**Instructions to follow:**
Return all lines from the listing below in which the string "pixels" occurs.

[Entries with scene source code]
#####

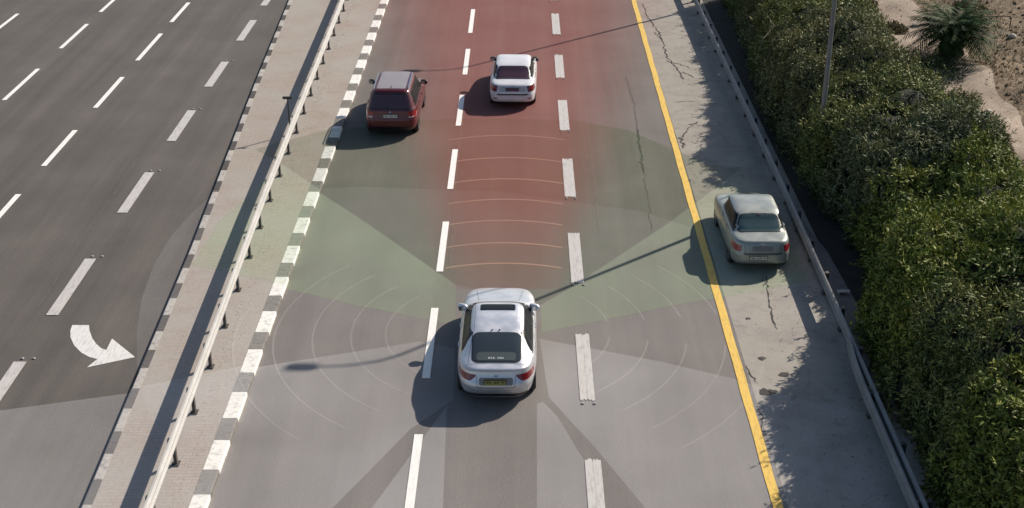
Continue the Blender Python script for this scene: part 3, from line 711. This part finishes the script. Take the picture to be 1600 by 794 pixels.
hc.panel('sunroof', 'top', rrect(2.33, 2.66, -.42, .42, .05), M['glass_side'], hb, .008, 14, 8)
hc.panel('sunroof_seam', 'top', rrect(2.31, 2.68, -.44, .44, .06), M['black'], hb, .003, 14, 8)
hc.panel('boot_seam', 'top', [(.30, -.74, .74), (.308, -.74, .74)], M['seal'], hb, .003, 30, 2)
hc.panel('windscreen_trim', 'top', [(L-2.13, -.585, .585), (L-2.07, -.61, .61)], M['seal'], hb, .007, 24, 3)
hc.panel('parcel_shelf', 'top', rrect(.40, .66, -.47, .47, .08), mat('shelf_behind_glass', (.07, .082, .08), .25, 0, .3), hb, .012, 14, 6)
for sx in (-1, 1):
    hc.panel('hatch_seam', 'top', [(.33, sx*.665-.004, sx*.665+.004), (.9, sx*.625-.004, sx*.625+.004), (1.4, sx*.575-.004, sx*.575+.004)], M['seal'], hb, .003, 1, 20)
    hc.panel('roof_seam', 'top', [(1.45, sx*.555-.004, sx*.555+.004), (2.8, sx*.565-.004, sx*.565+.004)], M['galv_dull'], hb, .003, 1, 16)
hc.panel('boot_recess_shade', 'rear', rrect(.635, .80, -.40, .40, .04), M['galv_dull'], hb, .002, 14, 6)  # flush grey panel, shade of the plate recess put into its colour
for z_ in (.40, .47): hc.panel('bumper_trim', 'rear', [(z_-.006, -.66, .66), (z_+.006, -.66, .66)], M['chrome'], hb, .012, 22, 2)
for sx in (-1, 1):
    b = MB(); b.tube([(sx*.09-.02, 1.42, hc.top(.1, 1.42)), (sx*.09-.02, 1.37, hc.top(.1, 1.37)+.055)], [.022, .008], 8); b.obj('roof_aerial', M['black'], hb)
    hc.panel('hood_crease_shade', 'top', [(L-1.35, sx*.52-.006, sx*.52+.006), (L-.35, sx*.62-.006, sx*.62+.006)], M['galv_dull'], hb, .003, 2, 14)  # crease shade drawn as a grey strip on the smooth hood
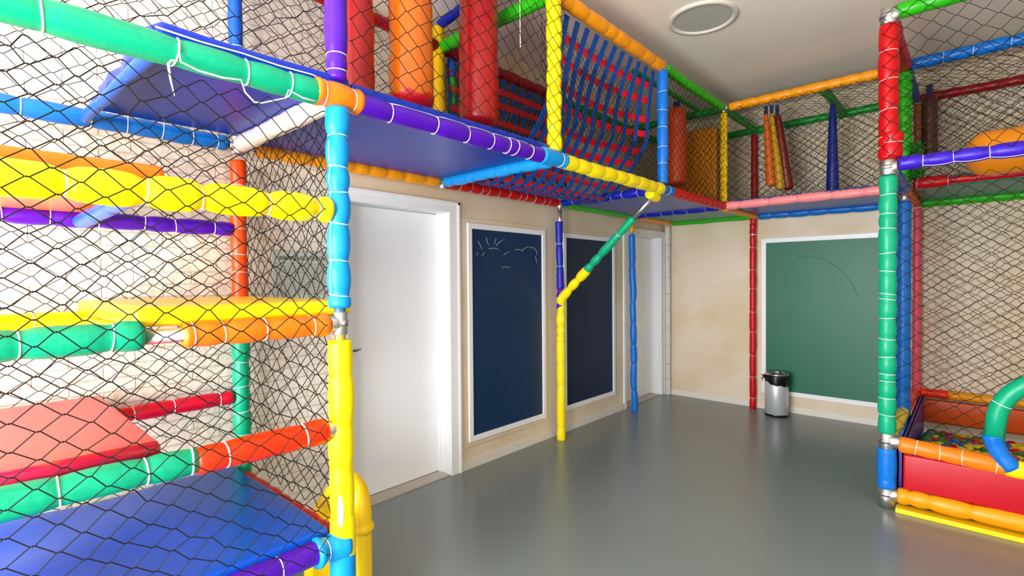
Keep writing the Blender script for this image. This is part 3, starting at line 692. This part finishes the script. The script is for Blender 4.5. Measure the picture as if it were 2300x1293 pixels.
# molded plastic rail behind the corner post
PV = [(1.02, 0), (1.02, .2), (1.02, .40), (1.02, .50), (1.012, .555), (.99, .595), (.955, .618), (.915, .62), (.87, .60), (.79, .53), (.70, .445), (.63, .375), (.59, .32), (.575, .25), (.57, .12), (.57, 0)]
bm = bmesh.new()
tube(bm, [(x, -5.06, z) for x, z in PV], .042, 16)
tube(bm, [(1.02, -5.06, .43), (1.022, -5.06, .445), (1.02, -5.06, .46)], [.045, .052, .045], 16)
a = [bm.verts.new((x, -5.078, z)) for x, z in PV]; b = [bm.verts.new((x, -5.042, z)) for x, z in PV]
bm.faces.new(a); bm.faces.new(b[::-1])
for i in range(len(PV)): bm.faces.new((a[i], b[i], b[(i+1)%len(PV)], a[(i+1)%len(PV)]))
tag(link('plastic_panel', bm, mat('yellow_plastic', '#F8CE00', .32)), 'rounded yellow plastic panel standing behind the yellow and blue corner post', 'panel')

# ================================================================ PUNCH BAGS
def bag(name, label, x, y, zb, zt, r, col, bottom=None, tilt=(0, 0), top=Z2, group=None, taper=.0, rough=.3):
    e = empty(name, label, 'punch bag', group, (x, y, zb))
    bm = bmesh.new(); n = 40; L = zt-zb; pts, rad = [], []
    for i in range(n+1):
        t = i/n; z = t*L
        rr = r*(1-taper*t)
        if z < r*.5: rr *= math.sqrt(max(.05, 1-(1-z/(r*.5))**2))*.92+.08
        if z > L-.05: rr *= 1-.25*(z-(L-.05))/.05
        rr *= 1+.04*noise.noise(Vector((x*5, y*5, z*7)))
        pts.append((tilt[0]*t, tilt[1]*t, z)); rad.append(rr)
    sd = x*7+y
    tube(bm, pts, rad, 24, True, lambda i, a: .05*noise.noise(Vector((math.cos(a)+sd, math.sin(a), i*.25))))
    link('bag_body', bm, mat('bag_'+col, col, rough, .5, bump=.3, bscale=9), e)
    if bottom:
        bm = bmesh.new(); R = []
        for k in range(32):
            a = 2*PI*k/32; R.append([bm.verts.new((math.cos(a)*q*(r*1.015), math.sin(a)*q*(r*1.015), z)) for q, z in ((.25, -.012), (.75, -.004), (.97, .03), (1.03, .055+.012*math.sin(6*a)))])
        for k in range(32):
            for j in range(3): bm.faces.new((R[k][j], R[k][j+1], R[(k+1)%32][j+1], R[(k+1)%32][j]))
        bm.faces.new([R[k][0] for k in range(32)])
        o = link('base_cap', bm, mat('bag_red', '#D80A10', .3), e); o['label'] = 'red cap with a jagged edge'
    bm = bmesh.new(); box(bm, tilt[0]-min(.03, r*.35), tilt[0]+min(.03, r*.35), tilt[1]-.004, tilt[1]+.004, L-.03, top-zb)
    link('hanging_strap', bm, mat('navy_strap', '#0A1A48', .7), e, False)
    return e
bag('punch_bag', 'long red punch bag beside the purple post', .70, -4.88, 2.33, 3.34, .098, '#A00408', top=3.38)
bag('punch_bag', 'orange punch bag with a jagged red base between two red bags', .76, -4.58, 2.40, 3.34, .113, '#DC6A06', bottom=1, top=3.38)
bag('punch_bag', 'long red punch bag with a glossy base beside the web bridge', .76, -4.085, 2.40, 3.34, .115, '#AC060C', top=3.38)
bag('punch_bag', 'rust orange punch bag with a flat red base between the blue and thin yellow posts', .88, -1.60, 2.365, 3.10, .088, '#B83C10')
bag('punch_bag', 'slim orange bag hanging in front of two others in the back walkway', 1.50, -.84, 2.385, 3.09, .048, '#C85A10', tilt=(-.04, -.03), taper=.55)
bag('punch_bag', 'slim mustard bag hanging between an orange and a dark red one', 1.575, -.80, 2.345, 3.09, .044, '#B48A10', tilt=(-.07, -.05), taper=.55)
bag('punch_bag', 'slim dark red bag hanging behind the mustard one', 1.635, -.76, 2.345, 3.08, .048, '#6A1206', tilt=(-.09, -.05), taper=.3)
bag('punch_bag', 'tapering navy bag hanging alone in the back walkway', 1.975, -.62, 2.285, 3.12, .056, '#0A2478', taper=.5)
bag('punch_bag', 'dark brown bag in shadow beside the green net bundle', 2.68, -.62, 2.50, 3.02, .06, '#4A1E10', top=3.13)

# ================================================================ WEB BRIDGE
wb = empty('web_bridge', 'sagging bridge of woven blue and red straps between the yellow and blue posts', 'rope bridge')
PR = [(1.085, 3.13), (1.07, 2.95), (1.065, 2.75), (1.055, 2.58), (.97, 2.46), (.87, 2.35), (.76, 2.25), (.62, 2.165), (.48, 2.15), (.34, 2.20), (.24, 2.34), (.18, 2.52), (.15, 2.75), (.135, 2.97), (.13, 3.12)]
def prof_pts(n):
    L = [0]
    for a, b in zip(PR, PR[1:]): L.append(L[-1]+math.dist(a, b))
    out = []
    for i in range(n+1):
        s = L[-1]*i/n; k = min(len(PR)-2, max(j for j in range(len(L)) if L[j] <= s+1e-9)); q = (s-L[k])/(L[k+1]-L[k])
        p = [PR[k][c]+(PR[k+1][c]-PR[k][c])*q for c in (0, 1)]
        t = [(PR[k+1][c]-PR[k][c]) for c in (0, 1)]; m = math.hypot(*t); out.append((p, (t[0]/m, t[1]/m), s))
    return out, L[-1]
def ribbon(bm, P, side, nrm, hw, th=.0016):
    prev = None
    for p, sd, nn in zip(P, side, nrm):
        q = [bm.verts.new(p+sd*hw+nn*th), bm.verts.new(p-sd*hw+nn*th), bm.verts.new(p-sd*hw-nn*th), bm.verts.new(p+sd*hw-nn*th)]
        if prev:
            for k in range(4): bm.faces.new((prev[k], prev[(k+1)%4], q[(k+1)%4], q[k]))
        else: bm.faces.new(q)
        prev = q
    bm.faces.new(prev[::-1])
pp, LL = prof_pts(84)
WBL = mat('blue_webbing', '#0E4CA8', .6, .3); WRD = mat('red_webbing', '#DC1020', .55, .3)
def dip(y, s):
    g = math.sin(PI*(y-Y1)/(Y2-Y1)); q = s/LL
    return .16*g*math.sin(PI*min(1, q/.45))*(1 if q < .45 else 0)
NB = 12; ys = [Y1+.075+k*(Y2-Y1-.15)/(NB-1) for k in range(NB)]
for y in ys:
    bm = bmesh.new(); P, Sd, Nn = [], [], []
    for (p, t, s) in pp:
        nn = Vector((t[1], 0, -t[0])); P.append(Vector((p[0]-dip(y, s), y+.006*noise.noise(Vector((s*3, y*9, 0))), p[1]))+nn*(-.004)); Sd.append(Vector((0, 1, 0))); Nn.append(nn)
    ribbon(bm, P, Sd, Nn, .025); o = link('strap', bm, WBL, wb, False); o['label'] = 'blue strap'
NR = 18
for k in range(NR):
    i = 4+round((84-8)*k/(NR-1)); (p, t, s) = pp[i]; nn = Vector((t[1], 0, -t[0])); tt = Vector((t[0], 0, t[1]))
    bm = bmesh.new(); P = []
    for q in range(31):
        y = Y1+.05+(Y2-Y1-.10)*q/30; P.append(Vector((p[0]-dip(y, s), y, p[1]))+nn*.004+tt*.006*noise.noise(Vector((y*4, k, 0))))
    ribbon(bm, P, [tt]*31, [nn]*31, .024); o = link('strap', bm, WRD, wb, False); o['label'] = 'red strap'
# ================================================================ ROLLER
bm = bmesh.new(); n = 30
P = [(2.905+.9*k/n, -1.52, 2.325) for k in range(n+1)]
tube(bm, P, [.148*math.sqrt(max(.03, 1-(1-min(1, .9*k/n/.12))**2)) for k in range(n+1)], 28)
tag(link('padded_roller', bm, mat('orange_roller', '#E88A10', .35, bump=.3, bscale=9)), 'fat orange padded roller lying behind the violet beam above the ball pit', 'roller')

# ================================================================ BALLS
random.seed(11)
bm = bmesh.new(); bmesh.ops.create_uvsphere(bm, u_segments=18, v_segments=12, radius=.0405)
for v in bm.verts:   # moulded seam round the middle
    if abs(v.co.z) < .002: v.co *= 1.012
base_me = {}
BC = dict(yellow='#E8C800', green='#0E7A34', red='#C80E1E', blue='#0E50B4')
for c, h in BC.items():
    me = bpy.data.meshes.new('play_ball'); bm.to_mesh(me); me.materials.append(mat('ball_'+c, h, .28)); base_me[c] = me
    for p in me.polygons: p.use_smooth = True
bm.free()
def ball(x, y, z, c):
    o = bpy.data.objects.new('play_ball', base_me[c]); C.objects.link(o); o.location = (x, y, z)
    o.rotation_euler = (random.uniform(0, 6), random.uniform(0, 6), 0)
    tag(o, 'small %s plastic ball loose in the ball pit' % c, 'ball', '%s balls in the ball pit' % c)
def hgt(x, y):
    t = max(0, min(1, (-y-.2)/1.1)); return .048+.15*t
nx, st = 9, .0865
rows = 24
for j in range(rows):
    y = Y4-.115-j*st*.97
    if y < YP+.165: break
    for i in range(nx):
        x = XP+.14+i*st+(j % 2)*st/2
        ball(x+random.uniform(-.004, .004), y+random.uniform(-.003, .003), hgt(x, y)+random.uniform(-.006, .022)*(1 if y < -.5 else .1)+.0, random.choices(['yellow', 'green', 'red', 'blue'], [.42, .27, .13, .18])[0])
for i in range(9):   # front row seen under the red wall
    ball(XP+.14+i*.09+random.uniform(-.003, .003), YP+.075, .105+random.uniform(-.004, .004), random.choices(['yellow', 'green', 'red', 'blue'], [.35, .3, .15, .2])[0])

# ================================================================ NETS
random.seed(5)
def N(label, *a, **k): 
    o = net('safety_net', label, *a, **k); tag(o, label, 'net'); return o
N('black net on the open front of the left climbing tower', (XF+.058, YN, L0), (0, 1, 0), (0, 0, 1), Y0-YN-.085, Z1-.085-L0, sag=.03, r=.0019)
N('black net above the teal beam at the upper front of the left tower', (XF-.02, YN, Z1+.045), (0, 1, 0), (0, 0, 1), Y0-YN-.01, Z2-Z1, sag=.03)
N('black net on the door side of the left tower between orange and blue posts', (XW, Y0+.035, L2), (1, 0, 0), (0, 0, 1), XF-XW-.02, Z1-L2, a=.046, b=.04, sag=.03, r=.0019)
N('black net below the yellow step on the door side of the tower', (XW, Y0+.035, L0+.04), (1, 0, 0), (0, 0, 1), XF-XW-.02, L2-L0-.05, a=.062, b=.05, sag=.03, r=.0019)
N('black net along the stone wall at the back of the left tower', (XW-.055, YN, L0), (0, 1, 0), (0, 0, 1), Y0-YN, Z1-L0, sag=.02)
N('black net high on the stone wall behind the upper left tower', (XW-.055, YN, Z1), (0, 1, 0), (0, 0, 1), Y0-YN, Z2-Z1, sag=.02)
N('black net in front of the punch bags above the purple beam', (XF+.05, Y0+.03, Z1+.045), (0, 1, 0), (0, 0, 1), Y1-Y0+.02, Z2-Z1, a=.055, b=.042, sag=.02)
N('black net against the wall behind the punch bags', (XW-.05, Y0, Z1), (0, 1, 0), (0, 0, 1), Y1-Y0, Z2-Z1+.1, sag=.02)
N('black net against the wall behind the web bridge', (XW-.05, Y1, Z1-.01), (0, 1, 0), (0, 0, 1), Y2-Y1, Z2-Z1, a=.022, b=.04, sag=.02)
N('black net between the bright blue post and the thin yellow corner post', (XF+.02, Y2-.02, Z1+.01), (0, 1, 0), (0, 0, 1), Y3-Y2, Z2-Z1, sag=.01)
N('black net against the left wall above the second blackboard', (XW-.05, Y2, Z1), (0, 1, 0), (0, 0, 1), Y4-Y2, Z2-Z1, a=.03, sag=.02)
N('black net across the walkway in front of the upright orange panel', (XW, Y3-.055, Z1+.02), (1, 0, 0), (0, 0, 1), XF-XW, Z2-Z1, a=.03, b=.035, sag=.005)
N('black net along the back walkway above the pale pink beam', (XF, Y3-.03, Z1+.02), (1, 0, 0), (0, 0, 1), XP-XF, Z2-Z1, sag=.02, a=.05, b=.04)
N('black net on the back wall behind the slim hanging bags', (XW, Y4+.04, Z1), (1, 0, 0), (0, 0, 1), XP-XW, Z2-Z1, sag=.008, a=.05, b=.04)
N('black net overhead between the amber and green top beams', (XF, Y3, Z2+.035), (1, 0, 0), (0, 1, -.01), XP-XF, Y4-Y3, sag=-.02, a=.045, b=.045)
cxh, czh = 3.365, .64
N('black net on the lower front of the ball pit tower around the green arch', (XP+.04, YP+.03, .42), (1, 0, 0), (0, 0, 1), XE-XP-.04, 1.70, a=.055, b=.04, sag=-.02,
  hole=lambda p: math.hypot(p.x-cxh, p.z-czh) < .31)
N('black net on the back wall above the ball pit', (XP+.03, Y4+.04, .42), (1, 0, 0), (0, 0, 1), XE-XP-.04, Z1-.42, sag=.008, a=.05, b=.035)
N('black net on the upper front of the ball pit tower beside the red post', (XP-.03, YP-.062, Z1+.02), (1, 0, 0), (0, 0, 1), XE-XP+.03, Z2-Z1, a=.06, b=.05, sag=.02)
N('black net across the middle of the ball pit tower under the bright blue top beam', (XP, Y3-.05, Z1+.03), (1, 0, 0), (0, 0, 1), XE-XP, Z2-Z1, sag=.0, a=.05, b=.035)
N('black net on the back wall at the top right of the ball pit tower', (XP, Y4+.04, Z1), (1, 0, 0), (0, 0, 1), XE-XP, Z2-Z1, sag=.008, a=.05, b=.04)
N('black net overhead between the bright blue and dark red top beams', (XP, Y3, Z2+.05), (1, 0, 0), (0, 1, 0), XE-XP, Y4-Y3, sag=-.02, a=.05, b=.05)
N('black net closing the walkway side of the ball pit tower', (XP-.045, YP+.04, .45), (0, 1, 0), (0, 0, 1), Y4-YP-.1, Z1-.5, a=.05, b=.04, sag=-.005)
N('black net bunched on the upper walkway side of the tower beside the red post', (XP-.05, YP+.05, Z1+.03), (0, 1, 0), (0, 0, 1), Y4-YP-.12, Z2-Z1, a=.05, b=.04, sag=-.005)
N('black net hanging just inside the blue and red web bridge', (.985, Y1+.06, 2.45), (0, 1, 0), (0, 0, 1), Y2-Y1-.12, .66, a=.028, b=.03, sag=.03)
N('second black net gathered against the wall above the web bridge', (XW-.035, Y1, 2.6), (0, 1, 0), (0, 0, 1), Y2-Y1, .6, a=.018, b=.045, sag=.02)
N('second black net layer behind the slim hanging bags', (XF, Y4+.052, Z1), (1, 0, 0), (0, 0, 1), XE-XF, Z2-Z1, a=.043, b=.034)
# green net bundle
bm = bmesh.new()
for k in range(26):
    random.seed(k); p = Vector((XP+.055+random.uniform(-.02, .05), Y3-.02+random.uniform(-.04, .04), 2.27)); P = []
    for q in range(14): P.append(p+Vector((.03*noise.noise(Vector((k, q*.5, 0)))*2, .03*noise.noise(Vector((k, q*.5, 7)))*2, .022*q)))
    tube(bm, P, .0035, 4)
tag(link('net_bundle', bm, mat('green_twine', '#1C8A22', .7)), 'bundle of green twine netting gathered on the green post', 'net')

#####

**Solution to this task:**
Continue the Blender Python script for this scene: part 3, from line 711. This part finishes the script. Take the picture to be 1600 by 794 pixels.
Keep writing the Blender script for this image. This is part 3, starting at line 692. This part finishes the script. The script is for Blender 4.5. Measure the picture as if it were 2300x1293 pixels.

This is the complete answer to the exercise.